* [COLLECTED DATA]:
──────

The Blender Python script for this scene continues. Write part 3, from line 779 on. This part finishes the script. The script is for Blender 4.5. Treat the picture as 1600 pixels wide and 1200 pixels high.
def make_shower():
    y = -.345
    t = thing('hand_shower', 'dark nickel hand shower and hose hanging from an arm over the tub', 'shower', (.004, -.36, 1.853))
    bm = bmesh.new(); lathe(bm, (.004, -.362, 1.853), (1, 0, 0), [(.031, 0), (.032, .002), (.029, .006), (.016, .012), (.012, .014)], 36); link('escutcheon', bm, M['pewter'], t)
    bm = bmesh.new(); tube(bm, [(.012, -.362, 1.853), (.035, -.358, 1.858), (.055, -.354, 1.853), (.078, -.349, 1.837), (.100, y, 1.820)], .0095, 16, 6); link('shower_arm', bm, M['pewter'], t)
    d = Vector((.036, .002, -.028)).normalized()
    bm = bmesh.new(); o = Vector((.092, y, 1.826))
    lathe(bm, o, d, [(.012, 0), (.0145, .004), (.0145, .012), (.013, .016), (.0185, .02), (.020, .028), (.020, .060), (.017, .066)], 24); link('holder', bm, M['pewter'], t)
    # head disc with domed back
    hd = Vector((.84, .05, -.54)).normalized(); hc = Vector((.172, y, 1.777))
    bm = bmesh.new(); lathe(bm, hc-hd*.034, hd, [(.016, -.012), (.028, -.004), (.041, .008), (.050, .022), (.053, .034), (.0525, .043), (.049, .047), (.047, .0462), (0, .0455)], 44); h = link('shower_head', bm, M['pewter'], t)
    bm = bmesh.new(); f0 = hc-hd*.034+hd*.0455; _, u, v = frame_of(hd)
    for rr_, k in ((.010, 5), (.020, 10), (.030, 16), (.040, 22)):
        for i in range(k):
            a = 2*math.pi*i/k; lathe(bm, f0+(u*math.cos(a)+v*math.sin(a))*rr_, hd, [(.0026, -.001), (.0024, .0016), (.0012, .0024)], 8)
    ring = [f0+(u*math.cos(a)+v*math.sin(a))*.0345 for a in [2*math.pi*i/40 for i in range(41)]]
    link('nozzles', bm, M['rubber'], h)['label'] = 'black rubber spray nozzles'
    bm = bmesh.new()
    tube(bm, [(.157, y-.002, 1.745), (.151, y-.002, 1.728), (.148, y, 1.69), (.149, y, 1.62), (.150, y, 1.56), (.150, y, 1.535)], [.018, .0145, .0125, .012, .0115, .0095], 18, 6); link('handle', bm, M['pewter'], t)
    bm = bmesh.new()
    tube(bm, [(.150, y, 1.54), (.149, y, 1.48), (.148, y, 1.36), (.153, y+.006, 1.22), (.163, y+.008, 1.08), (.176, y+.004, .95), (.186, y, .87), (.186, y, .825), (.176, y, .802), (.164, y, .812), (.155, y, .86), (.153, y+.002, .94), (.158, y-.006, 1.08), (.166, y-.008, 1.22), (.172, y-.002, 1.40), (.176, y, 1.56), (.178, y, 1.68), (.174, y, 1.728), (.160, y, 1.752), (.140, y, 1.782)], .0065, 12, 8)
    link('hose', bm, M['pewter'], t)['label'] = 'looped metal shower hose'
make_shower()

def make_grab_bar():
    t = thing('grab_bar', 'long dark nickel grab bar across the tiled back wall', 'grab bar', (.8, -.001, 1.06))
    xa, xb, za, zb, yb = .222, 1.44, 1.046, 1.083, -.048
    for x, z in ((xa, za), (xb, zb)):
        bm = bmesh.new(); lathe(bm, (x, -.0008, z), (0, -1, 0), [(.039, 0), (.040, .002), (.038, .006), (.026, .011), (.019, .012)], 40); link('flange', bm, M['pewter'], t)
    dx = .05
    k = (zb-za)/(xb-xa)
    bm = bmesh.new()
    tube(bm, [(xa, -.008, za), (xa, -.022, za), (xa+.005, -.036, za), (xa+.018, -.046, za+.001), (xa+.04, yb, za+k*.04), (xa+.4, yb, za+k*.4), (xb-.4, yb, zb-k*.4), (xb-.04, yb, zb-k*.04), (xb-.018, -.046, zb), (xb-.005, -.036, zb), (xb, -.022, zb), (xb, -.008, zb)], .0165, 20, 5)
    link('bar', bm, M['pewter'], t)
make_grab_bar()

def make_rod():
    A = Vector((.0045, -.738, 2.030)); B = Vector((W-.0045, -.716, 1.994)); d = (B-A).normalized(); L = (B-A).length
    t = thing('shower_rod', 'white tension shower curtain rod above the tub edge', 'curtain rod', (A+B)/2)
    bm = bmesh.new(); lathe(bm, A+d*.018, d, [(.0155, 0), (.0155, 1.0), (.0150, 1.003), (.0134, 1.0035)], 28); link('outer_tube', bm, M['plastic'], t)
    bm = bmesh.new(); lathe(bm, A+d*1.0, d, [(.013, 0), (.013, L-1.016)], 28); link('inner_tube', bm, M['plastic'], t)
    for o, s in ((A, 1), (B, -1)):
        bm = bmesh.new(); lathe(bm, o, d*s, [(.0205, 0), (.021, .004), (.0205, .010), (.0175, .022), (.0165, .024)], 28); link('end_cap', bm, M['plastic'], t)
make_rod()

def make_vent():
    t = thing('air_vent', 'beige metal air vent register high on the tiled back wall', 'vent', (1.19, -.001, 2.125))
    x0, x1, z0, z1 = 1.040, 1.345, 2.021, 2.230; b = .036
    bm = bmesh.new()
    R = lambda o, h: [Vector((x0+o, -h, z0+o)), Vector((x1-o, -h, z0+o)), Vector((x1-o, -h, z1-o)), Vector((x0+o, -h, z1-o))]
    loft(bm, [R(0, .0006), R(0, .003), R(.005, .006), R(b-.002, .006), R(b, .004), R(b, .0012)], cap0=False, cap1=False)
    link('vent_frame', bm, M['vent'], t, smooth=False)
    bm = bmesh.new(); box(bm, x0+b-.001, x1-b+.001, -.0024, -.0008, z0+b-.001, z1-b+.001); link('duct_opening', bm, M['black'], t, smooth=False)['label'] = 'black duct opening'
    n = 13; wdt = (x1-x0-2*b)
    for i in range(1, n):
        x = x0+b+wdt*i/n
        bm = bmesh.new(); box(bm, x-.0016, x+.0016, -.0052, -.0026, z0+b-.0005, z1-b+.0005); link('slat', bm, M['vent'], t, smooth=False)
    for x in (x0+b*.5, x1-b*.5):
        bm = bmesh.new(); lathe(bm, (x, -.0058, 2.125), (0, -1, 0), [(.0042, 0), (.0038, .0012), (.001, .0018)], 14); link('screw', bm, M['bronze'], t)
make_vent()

──────

* [WHAT YOU ARE ASKED TO DO]:
Transcribe the whole listing exactly.

* [OUTPUT OF THE EXERCISE]:
The Blender Python script for this scene continues. Write part 3, from line 779 on. This part finishes the script. The script is for Blender 4.5. Treat the picture as 1600 pixels wide and 1200 pixels high.
def make_shower():
    y = -.345
    t = thing('hand_shower', 'dark nickel hand shower and hose hanging from an arm over the tub', 'shower', (.004, -.36, 1.853))
    bm = bmesh.new(); lathe(bm, (.004, -.362, 1.853), (1, 0, 0), [(.031, 0), (.032, .002), (.029, .006), (.016, .012), (.012, .014)], 36); link('escutcheon', bm, M['pewter'], t)
    bm = bmesh.new(); tube(bm, [(.012, -.362, 1.853), (.035, -.358, 1.858), (.055, -.354, 1.853), (.078, -.349, 1.837), (.100, y, 1.820)], .0095, 16, 6); link('shower_arm', bm, M['pewter'], t)
    d = Vector((.036, .002, -.028)).normalized()
    bm = bmesh.new(); o = Vector((.092, y, 1.826))
    lathe(bm, o, d, [(.012, 0), (.0145, .004), (.0145, .012), (.013, .016), (.0185, .02), (.020, .028), (.020, .060), (.017, .066)], 24); link('holder', bm, M['pewter'], t)
    # head disc with domed back
    hd = Vector((.84, .05, -.54)).normalized(); hc = Vector((.172, y, 1.777))
    bm = bmesh.new(); lathe(bm, hc-hd*.034, hd, [(.016, -.012), (.028, -.004), (.041, .008), (.050, .022), (.053, .034), (.0525, .043), (.049, .047), (.047, .0462), (0, .0455)], 44); h = link('shower_head', bm, M['pewter'], t)
    bm = bmesh.new(); f0 = hc-hd*.034+hd*.0455; _, u, v = frame_of(hd)
    for rr_, k in ((.010, 5), (.020, 10), (.030, 16), (.040, 22)):
        for i in range(k):
            a = 2*math.pi*i/k; lathe(bm, f0+(u*math.cos(a)+v*math.sin(a))*rr_, hd, [(.0026, -.001), (.0024, .0016), (.0012, .0024)], 8)
    ring = [f0+(u*math.cos(a)+v*math.sin(a))*.0345 for a in [2*math.pi*i/40 for i in range(41)]]
    link('nozzles', bm, M['rubber'], h)['label'] = 'black rubber spray nozzles'
    bm = bmesh.new()
    tube(bm, [(.157, y-.002, 1.745), (.151, y-.002, 1.728), (.148, y, 1.69), (.149, y, 1.62), (.150, y, 1.56), (.150, y, 1.535)], [.018, .0145, .0125, .012, .0115, .0095], 18, 6); link('handle', bm, M['pewter'], t)
    bm = bmesh.new()
    tube(bm, [(.150, y, 1.54), (.149, y, 1.48), (.148, y, 1.36), (.153, y+.006, 1.22), (.163, y+.008, 1.08), (.176, y+.004, .95), (.186, y, .87), (.186, y, .825), (.176, y, .802), (.164, y, .812), (.155, y, .86), (.153, y+.002, .94), (.158, y-.006, 1.08), (.166, y-.008, 1.22), (.172, y-.002, 1.40), (.176, y, 1.56), (.178, y, 1.68), (.174, y, 1.728), (.160, y, 1.752), (.140, y, 1.782)], .0065, 12, 8)
    link('hose', bm, M['pewter'], t)['label'] = 'looped metal shower hose'
make_shower()

def make_grab_bar():
    t = thing('grab_bar', 'long dark nickel grab bar across the tiled back wall', 'grab bar', (.8, -.001, 1.06))
    xa, xb, za, zb, yb = .222, 1.44, 1.046, 1.083, -.048
    for x, z in ((xa, za), (xb, zb)):
        bm = bmesh.new(); lathe(bm, (x, -.0008, z), (0, -1, 0), [(.039, 0), (.040, .002), (.038, .006), (.026, .011), (.019, .012)], 40); link('flange', bm, M['pewter'], t)
    dx = .05
    k = (zb-za)/(xb-xa)
    bm = bmesh.new()
    tube(bm, [(xa, -.008, za), (xa, -.022, za), (xa+.005, -.036, za), (xa+.018, -.046, za+.001), (xa+.04, yb, za+k*.04), (xa+.4, yb, za+k*.4), (xb-.4, yb, zb-k*.4), (xb-.04, yb, zb-k*.04), (xb-.018, -.046, zb), (xb-.005, -.036, zb), (xb, -.022, zb), (xb, -.008, zb)], .0165, 20, 5)
    link('bar', bm, M['pewter'], t)
make_grab_bar()

def make_rod():
    A = Vector((.0045, -.738, 2.030)); B = Vector((W-.0045, -.716, 1.994)); d = (B-A).normalized(); L = (B-A).length
    t = thing('shower_rod', 'white tension shower curtain rod above the tub edge', 'curtain rod', (A+B)/2)
    bm = bmesh.new(); lathe(bm, A+d*.018, d, [(.0155, 0), (.0155, 1.0), (.0150, 1.003), (.0134, 1.0035)], 28); link('outer_tube', bm, M['plastic'], t)
    bm = bmesh.new(); lathe(bm, A+d*1.0, d, [(.013, 0), (.013, L-1.016)], 28); link('inner_tube', bm, M['plastic'], t)
    for o, s in ((A, 1), (B, -1)):
        bm = bmesh.new(); lathe(bm, o, d*s, [(.0205, 0), (.021, .004), (.0205, .010), (.0175, .022), (.0165, .024)], 28); link('end_cap', bm, M['plastic'], t)
make_rod()

def make_vent():
    t = thing('air_vent', 'beige metal air vent register high on the tiled back wall', 'vent', (1.19, -.001, 2.125))
    x0, x1, z0, z1 = 1.040, 1.345, 2.021, 2.230; b = .036
    bm = bmesh.new()
    R = lambda o, h: [Vector((x0+o, -h, z0+o)), Vector((x1-o, -h, z0+o)), Vector((x1-o, -h, z1-o)), Vector((x0+o, -h, z1-o))]
    loft(bm, [R(0, .0006), R(0, .003), R(.005, .006), R(b-.002, .006), R(b, .004), R(b, .0012)], cap0=False, cap1=False)
    link('vent_frame', bm, M['vent'], t, smooth=False)
    bm = bmesh.new(); box(bm, x0+b-.001, x1-b+.001, -.0024, -.0008, z0+b-.001, z1-b+.001); link('duct_opening', bm, M['black'], t, smooth=False)['label'] = 'black duct opening'
    n = 13; wdt = (x1-x0-2*b)
    for i in range(1, n):
        x = x0+b+wdt*i/n
        bm = bmesh.new(); box(bm, x-.0016, x+.0016, -.0052, -.0026, z0+b-.0005, z1-b+.0005); link('slat', bm, M['vent'], t, smooth=False)
    for x in (x0+b*.5, x1-b*.5):
        bm = bmesh.new(); lathe(bm, (x, -.0058, 2.125), (0, -1, 0), [(.0042, 0), (.0038, .0012), (.001, .0018)], 14); link('screw', bm, M['bronze'], t)
make_vent()